Print the lines from the one that contains "Write a Blender" to the one that contains "RAD = math.radians", inclusive, exactly as they appear, and please drop any pictures.
┌────────
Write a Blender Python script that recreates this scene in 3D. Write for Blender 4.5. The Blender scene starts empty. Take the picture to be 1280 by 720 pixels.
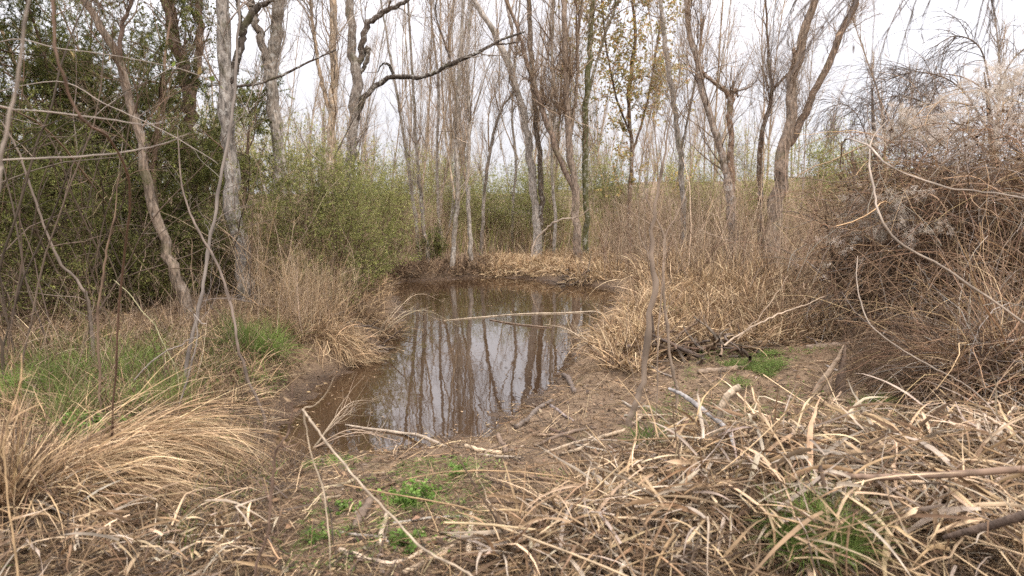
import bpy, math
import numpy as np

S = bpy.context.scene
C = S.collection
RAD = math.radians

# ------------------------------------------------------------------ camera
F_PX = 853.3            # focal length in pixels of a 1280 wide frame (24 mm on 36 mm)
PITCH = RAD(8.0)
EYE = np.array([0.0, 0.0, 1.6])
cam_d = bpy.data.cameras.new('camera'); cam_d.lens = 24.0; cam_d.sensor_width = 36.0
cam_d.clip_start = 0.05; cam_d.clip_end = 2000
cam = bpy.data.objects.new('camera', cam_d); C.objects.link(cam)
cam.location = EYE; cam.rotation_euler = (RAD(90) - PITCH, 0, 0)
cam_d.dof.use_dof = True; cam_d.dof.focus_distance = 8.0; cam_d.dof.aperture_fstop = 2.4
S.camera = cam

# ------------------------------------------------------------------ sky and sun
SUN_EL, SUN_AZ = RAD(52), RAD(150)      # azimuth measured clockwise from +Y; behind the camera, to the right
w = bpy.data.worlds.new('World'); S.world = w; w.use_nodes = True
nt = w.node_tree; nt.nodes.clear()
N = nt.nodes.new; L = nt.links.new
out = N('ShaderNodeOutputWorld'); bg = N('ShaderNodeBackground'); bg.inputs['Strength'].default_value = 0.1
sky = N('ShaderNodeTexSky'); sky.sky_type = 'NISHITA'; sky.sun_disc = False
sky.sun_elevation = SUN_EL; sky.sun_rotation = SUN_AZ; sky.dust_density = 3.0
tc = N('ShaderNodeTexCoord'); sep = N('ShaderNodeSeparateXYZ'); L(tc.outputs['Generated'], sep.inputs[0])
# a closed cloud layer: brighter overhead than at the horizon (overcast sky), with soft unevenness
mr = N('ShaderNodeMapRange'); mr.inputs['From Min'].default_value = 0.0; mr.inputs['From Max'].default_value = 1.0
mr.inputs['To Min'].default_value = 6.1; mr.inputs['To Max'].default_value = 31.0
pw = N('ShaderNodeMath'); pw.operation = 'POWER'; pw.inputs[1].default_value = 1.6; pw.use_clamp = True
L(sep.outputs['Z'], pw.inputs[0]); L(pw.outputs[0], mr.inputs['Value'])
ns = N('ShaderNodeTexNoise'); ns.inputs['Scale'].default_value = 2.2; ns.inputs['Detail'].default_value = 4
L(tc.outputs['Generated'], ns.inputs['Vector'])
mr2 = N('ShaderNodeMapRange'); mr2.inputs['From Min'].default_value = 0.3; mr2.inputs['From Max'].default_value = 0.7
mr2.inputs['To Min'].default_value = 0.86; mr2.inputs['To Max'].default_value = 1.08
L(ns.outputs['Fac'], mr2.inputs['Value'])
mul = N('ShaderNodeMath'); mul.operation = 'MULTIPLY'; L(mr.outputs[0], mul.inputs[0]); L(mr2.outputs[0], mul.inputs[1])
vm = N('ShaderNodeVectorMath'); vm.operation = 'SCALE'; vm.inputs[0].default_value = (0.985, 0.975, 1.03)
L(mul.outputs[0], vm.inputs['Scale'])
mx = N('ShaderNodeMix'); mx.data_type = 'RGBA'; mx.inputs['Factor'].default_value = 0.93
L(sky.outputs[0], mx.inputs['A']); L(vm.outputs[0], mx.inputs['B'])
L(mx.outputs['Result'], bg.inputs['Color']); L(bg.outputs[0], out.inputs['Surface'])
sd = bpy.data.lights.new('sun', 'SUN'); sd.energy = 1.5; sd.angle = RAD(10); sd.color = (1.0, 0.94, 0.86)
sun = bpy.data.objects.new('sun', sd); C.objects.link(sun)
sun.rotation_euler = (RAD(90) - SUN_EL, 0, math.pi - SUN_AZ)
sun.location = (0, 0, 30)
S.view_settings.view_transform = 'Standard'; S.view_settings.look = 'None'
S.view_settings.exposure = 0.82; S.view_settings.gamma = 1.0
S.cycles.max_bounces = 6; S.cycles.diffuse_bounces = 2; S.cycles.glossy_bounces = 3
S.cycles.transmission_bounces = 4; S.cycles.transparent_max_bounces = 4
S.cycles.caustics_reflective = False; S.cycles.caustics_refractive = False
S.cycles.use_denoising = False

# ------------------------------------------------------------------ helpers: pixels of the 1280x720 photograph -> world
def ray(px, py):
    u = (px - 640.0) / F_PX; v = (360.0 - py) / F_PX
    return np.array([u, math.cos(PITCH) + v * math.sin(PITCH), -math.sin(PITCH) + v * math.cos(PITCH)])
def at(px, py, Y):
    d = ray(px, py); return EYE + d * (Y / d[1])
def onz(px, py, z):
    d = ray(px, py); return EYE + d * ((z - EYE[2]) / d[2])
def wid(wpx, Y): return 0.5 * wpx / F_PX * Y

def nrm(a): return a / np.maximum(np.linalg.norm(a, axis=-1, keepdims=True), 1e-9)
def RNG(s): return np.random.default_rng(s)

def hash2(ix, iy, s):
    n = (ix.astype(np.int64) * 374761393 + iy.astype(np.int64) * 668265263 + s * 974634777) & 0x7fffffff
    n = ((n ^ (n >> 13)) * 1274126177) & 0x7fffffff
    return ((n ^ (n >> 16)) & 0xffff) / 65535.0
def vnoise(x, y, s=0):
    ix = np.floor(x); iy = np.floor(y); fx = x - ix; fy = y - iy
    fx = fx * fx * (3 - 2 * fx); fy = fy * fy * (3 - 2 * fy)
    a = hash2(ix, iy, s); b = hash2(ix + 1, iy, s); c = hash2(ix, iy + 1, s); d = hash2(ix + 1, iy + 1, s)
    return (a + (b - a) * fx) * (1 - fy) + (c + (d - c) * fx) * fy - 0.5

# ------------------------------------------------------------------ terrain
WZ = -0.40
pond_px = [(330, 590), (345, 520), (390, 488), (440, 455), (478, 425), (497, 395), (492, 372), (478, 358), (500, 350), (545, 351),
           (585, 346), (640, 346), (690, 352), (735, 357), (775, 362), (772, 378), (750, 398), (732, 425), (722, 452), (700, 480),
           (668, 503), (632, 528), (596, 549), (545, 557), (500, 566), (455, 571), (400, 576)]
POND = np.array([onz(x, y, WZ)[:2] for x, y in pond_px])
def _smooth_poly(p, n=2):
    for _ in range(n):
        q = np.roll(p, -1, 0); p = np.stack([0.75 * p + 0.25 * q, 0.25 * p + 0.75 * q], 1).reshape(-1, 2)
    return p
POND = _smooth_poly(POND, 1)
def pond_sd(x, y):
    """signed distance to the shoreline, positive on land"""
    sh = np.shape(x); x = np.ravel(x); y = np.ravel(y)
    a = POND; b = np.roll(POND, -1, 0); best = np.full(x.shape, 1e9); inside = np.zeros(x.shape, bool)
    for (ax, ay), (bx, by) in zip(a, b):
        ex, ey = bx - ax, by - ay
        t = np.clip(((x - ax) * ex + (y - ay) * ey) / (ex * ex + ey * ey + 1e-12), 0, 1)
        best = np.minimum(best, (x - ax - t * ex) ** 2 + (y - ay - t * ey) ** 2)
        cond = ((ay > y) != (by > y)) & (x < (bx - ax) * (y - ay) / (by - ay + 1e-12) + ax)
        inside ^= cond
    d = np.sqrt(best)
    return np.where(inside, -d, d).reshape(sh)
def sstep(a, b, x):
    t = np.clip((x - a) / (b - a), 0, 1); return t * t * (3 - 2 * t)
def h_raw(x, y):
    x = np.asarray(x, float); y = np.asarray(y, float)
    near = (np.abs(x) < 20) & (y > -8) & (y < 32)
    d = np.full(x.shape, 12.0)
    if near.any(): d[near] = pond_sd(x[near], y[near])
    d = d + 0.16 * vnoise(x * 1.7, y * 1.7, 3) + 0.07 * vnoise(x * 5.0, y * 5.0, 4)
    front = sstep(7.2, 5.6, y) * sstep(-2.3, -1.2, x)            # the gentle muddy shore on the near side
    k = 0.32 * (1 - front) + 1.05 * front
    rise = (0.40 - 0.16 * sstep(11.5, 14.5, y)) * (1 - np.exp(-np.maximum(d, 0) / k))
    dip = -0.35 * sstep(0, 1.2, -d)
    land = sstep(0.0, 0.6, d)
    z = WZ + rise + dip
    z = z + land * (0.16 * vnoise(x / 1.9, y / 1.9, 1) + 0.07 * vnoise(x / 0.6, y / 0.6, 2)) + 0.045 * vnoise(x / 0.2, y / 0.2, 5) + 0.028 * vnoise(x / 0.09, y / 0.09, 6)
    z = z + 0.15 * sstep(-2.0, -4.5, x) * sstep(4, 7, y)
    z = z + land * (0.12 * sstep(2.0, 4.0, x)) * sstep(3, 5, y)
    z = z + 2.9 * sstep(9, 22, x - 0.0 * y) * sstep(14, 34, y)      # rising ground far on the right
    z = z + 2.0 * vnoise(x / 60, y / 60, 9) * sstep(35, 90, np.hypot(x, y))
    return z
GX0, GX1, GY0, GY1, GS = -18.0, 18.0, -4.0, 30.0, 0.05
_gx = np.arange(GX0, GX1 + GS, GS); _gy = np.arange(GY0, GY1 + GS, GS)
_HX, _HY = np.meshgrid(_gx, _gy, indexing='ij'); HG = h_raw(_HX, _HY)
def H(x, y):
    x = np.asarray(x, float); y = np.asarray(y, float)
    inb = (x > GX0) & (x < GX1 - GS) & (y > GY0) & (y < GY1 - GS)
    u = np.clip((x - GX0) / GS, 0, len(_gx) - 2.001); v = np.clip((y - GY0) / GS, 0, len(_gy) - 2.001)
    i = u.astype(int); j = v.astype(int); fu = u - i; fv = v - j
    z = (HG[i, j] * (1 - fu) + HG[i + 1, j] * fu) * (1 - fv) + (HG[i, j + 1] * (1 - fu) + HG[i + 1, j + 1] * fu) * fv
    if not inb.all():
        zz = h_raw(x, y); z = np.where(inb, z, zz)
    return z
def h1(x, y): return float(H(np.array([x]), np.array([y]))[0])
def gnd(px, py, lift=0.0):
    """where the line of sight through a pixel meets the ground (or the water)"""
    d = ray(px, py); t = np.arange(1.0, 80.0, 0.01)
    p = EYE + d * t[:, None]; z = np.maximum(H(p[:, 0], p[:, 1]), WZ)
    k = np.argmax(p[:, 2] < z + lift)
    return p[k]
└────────
┌────────
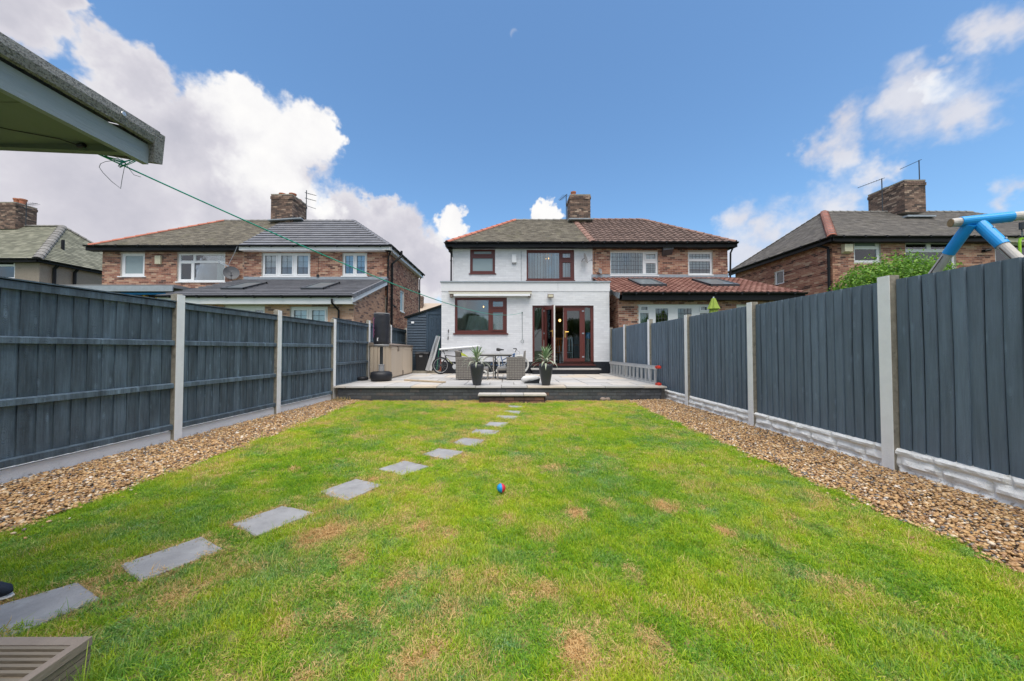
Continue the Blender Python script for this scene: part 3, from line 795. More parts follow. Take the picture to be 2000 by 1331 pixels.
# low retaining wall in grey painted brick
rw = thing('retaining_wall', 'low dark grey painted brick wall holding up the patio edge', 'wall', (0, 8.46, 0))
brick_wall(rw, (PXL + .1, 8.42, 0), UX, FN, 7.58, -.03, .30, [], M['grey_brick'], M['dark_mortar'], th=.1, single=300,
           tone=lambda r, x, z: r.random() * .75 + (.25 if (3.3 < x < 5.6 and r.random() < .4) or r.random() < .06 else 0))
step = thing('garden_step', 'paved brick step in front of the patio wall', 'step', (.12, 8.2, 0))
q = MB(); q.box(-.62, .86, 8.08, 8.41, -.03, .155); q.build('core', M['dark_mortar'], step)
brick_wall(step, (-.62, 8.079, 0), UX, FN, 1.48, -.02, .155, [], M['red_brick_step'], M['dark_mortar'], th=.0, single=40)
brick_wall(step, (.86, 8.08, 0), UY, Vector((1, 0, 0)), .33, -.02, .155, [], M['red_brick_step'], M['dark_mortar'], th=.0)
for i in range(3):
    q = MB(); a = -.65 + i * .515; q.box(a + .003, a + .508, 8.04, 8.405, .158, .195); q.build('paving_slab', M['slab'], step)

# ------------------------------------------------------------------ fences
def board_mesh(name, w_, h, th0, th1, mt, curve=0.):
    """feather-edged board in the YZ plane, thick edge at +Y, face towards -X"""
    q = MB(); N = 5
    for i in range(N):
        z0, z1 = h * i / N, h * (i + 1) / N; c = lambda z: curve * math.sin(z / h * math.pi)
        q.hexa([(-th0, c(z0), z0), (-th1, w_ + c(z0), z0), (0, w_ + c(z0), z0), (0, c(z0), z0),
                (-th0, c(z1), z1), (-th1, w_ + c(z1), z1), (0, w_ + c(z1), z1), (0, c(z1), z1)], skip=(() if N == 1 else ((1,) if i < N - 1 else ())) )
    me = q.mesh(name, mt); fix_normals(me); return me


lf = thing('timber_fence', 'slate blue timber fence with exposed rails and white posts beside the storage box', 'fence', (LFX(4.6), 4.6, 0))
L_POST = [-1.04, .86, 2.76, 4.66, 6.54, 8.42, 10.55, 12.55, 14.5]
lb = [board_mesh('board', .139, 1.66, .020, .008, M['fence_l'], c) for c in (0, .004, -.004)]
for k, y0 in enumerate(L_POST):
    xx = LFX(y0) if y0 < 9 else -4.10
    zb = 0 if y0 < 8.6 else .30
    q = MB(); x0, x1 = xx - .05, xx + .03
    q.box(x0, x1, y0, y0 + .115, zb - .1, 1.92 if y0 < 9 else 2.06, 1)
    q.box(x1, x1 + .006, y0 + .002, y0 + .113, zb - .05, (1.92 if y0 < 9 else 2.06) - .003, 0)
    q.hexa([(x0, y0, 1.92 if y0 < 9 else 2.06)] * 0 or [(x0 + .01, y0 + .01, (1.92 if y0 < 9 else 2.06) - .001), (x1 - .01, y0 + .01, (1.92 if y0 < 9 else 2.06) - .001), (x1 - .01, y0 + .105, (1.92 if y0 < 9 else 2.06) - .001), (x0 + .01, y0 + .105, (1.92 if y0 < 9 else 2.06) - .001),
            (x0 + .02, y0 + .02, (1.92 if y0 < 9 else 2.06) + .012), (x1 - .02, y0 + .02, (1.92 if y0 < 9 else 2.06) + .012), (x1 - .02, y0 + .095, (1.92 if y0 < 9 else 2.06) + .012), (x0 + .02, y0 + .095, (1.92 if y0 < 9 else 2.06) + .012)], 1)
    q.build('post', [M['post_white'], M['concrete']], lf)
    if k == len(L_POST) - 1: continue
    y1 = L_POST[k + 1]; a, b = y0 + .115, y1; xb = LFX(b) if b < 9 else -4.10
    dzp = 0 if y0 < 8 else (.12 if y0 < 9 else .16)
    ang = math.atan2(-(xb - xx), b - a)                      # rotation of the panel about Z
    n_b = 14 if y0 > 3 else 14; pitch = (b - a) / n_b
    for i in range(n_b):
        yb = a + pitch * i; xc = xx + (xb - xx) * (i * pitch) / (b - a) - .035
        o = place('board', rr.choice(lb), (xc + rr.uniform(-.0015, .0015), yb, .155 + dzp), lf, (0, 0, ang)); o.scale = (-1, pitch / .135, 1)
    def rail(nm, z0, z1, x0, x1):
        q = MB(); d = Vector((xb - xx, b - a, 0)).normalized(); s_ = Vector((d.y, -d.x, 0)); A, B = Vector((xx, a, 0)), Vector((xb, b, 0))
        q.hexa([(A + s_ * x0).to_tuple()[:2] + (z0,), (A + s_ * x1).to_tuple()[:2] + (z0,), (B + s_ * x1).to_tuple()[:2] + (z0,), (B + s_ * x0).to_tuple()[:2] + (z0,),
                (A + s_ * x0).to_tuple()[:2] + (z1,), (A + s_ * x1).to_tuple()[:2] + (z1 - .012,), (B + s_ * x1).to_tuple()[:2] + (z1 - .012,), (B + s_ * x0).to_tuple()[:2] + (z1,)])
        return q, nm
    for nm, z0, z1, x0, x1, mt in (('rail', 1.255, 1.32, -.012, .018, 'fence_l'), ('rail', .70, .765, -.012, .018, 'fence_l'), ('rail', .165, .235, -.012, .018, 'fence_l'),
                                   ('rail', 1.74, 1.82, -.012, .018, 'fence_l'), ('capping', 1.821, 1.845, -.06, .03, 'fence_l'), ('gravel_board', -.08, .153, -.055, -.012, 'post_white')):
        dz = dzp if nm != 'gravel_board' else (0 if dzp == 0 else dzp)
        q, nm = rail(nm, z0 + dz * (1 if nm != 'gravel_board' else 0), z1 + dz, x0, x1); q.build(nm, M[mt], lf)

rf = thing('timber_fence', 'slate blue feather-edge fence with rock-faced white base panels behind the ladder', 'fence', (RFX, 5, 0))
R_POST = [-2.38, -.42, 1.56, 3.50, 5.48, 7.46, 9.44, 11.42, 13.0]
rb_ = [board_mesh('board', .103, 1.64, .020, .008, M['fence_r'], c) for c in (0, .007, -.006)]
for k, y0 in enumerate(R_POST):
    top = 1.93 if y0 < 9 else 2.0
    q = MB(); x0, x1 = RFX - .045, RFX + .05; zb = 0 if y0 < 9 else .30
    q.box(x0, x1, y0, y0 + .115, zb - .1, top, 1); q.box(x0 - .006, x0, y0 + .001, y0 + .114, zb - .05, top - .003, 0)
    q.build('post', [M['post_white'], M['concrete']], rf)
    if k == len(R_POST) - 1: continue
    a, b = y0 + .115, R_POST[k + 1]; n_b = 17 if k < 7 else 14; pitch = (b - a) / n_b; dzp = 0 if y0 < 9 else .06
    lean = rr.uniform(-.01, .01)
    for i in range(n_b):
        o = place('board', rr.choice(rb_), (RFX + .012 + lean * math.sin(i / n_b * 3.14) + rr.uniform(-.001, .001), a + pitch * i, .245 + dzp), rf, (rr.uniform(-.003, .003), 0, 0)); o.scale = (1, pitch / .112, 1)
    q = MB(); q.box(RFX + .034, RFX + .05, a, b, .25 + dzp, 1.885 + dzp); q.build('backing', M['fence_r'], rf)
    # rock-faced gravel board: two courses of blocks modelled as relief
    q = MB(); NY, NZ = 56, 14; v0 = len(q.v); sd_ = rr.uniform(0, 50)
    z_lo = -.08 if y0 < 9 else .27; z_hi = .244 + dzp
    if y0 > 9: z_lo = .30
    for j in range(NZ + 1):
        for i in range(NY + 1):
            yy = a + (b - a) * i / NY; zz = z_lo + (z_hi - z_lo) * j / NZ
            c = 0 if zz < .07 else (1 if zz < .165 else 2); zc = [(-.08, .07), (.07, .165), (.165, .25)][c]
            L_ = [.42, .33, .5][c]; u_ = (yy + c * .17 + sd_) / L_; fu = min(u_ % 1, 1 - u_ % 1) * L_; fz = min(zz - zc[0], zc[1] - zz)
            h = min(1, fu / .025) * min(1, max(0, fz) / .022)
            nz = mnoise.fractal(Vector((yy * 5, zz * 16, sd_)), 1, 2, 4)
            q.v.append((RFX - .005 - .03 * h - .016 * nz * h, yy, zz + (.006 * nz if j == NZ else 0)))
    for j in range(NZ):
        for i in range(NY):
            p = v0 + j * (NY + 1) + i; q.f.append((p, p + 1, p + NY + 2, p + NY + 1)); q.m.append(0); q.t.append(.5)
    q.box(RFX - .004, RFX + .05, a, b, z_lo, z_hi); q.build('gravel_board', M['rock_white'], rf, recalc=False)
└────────
┌────────
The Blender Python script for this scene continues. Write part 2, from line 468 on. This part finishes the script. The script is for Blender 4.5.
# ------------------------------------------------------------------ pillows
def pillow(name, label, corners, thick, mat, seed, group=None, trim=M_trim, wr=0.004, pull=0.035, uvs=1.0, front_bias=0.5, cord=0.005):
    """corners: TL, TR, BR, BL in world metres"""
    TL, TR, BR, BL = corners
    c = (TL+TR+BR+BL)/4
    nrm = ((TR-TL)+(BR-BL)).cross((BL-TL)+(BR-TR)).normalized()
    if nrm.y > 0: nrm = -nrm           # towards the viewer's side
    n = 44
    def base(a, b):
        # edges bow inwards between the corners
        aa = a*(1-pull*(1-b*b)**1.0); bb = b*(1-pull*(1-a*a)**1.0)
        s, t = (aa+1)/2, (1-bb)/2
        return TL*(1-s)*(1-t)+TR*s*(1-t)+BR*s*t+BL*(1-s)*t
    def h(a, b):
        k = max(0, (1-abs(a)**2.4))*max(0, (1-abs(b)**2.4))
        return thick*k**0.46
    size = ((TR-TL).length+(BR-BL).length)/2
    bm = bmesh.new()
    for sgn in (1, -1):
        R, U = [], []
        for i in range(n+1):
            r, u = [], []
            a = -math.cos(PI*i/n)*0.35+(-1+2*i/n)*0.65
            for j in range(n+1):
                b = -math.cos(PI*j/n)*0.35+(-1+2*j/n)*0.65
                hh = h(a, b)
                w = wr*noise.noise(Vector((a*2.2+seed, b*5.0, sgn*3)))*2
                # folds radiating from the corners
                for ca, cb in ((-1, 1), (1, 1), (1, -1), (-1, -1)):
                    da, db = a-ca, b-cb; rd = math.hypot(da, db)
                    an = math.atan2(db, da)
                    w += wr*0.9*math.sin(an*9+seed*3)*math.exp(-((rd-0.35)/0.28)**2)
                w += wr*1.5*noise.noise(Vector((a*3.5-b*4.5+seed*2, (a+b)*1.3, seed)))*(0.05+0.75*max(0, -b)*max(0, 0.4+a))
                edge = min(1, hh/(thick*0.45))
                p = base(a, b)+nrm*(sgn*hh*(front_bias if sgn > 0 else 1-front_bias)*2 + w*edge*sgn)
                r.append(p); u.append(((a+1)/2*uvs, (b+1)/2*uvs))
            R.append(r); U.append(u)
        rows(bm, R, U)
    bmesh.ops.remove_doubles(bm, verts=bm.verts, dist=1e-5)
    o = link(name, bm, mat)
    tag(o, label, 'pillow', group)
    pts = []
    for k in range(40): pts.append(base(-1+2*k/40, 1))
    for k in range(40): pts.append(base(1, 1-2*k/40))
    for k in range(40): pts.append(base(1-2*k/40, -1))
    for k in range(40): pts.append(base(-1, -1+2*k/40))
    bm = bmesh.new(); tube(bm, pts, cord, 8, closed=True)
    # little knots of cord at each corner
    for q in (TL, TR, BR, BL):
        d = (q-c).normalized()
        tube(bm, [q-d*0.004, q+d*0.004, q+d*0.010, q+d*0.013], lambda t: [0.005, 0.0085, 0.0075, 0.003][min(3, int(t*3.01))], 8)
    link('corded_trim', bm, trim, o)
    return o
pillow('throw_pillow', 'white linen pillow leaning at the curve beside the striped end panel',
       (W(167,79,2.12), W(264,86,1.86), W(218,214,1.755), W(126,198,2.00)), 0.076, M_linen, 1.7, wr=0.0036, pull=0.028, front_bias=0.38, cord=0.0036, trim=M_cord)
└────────
▸ Response:
Write a Blender Python script that recreates this scene in 3D. Write for Blender 4.5. The Blender scene starts empty. Take the picture to be 1280 by 720 pixels.
import bpy, math
import numpy as np

S = bpy.context.scene
C = S.collection
RAD = math.radians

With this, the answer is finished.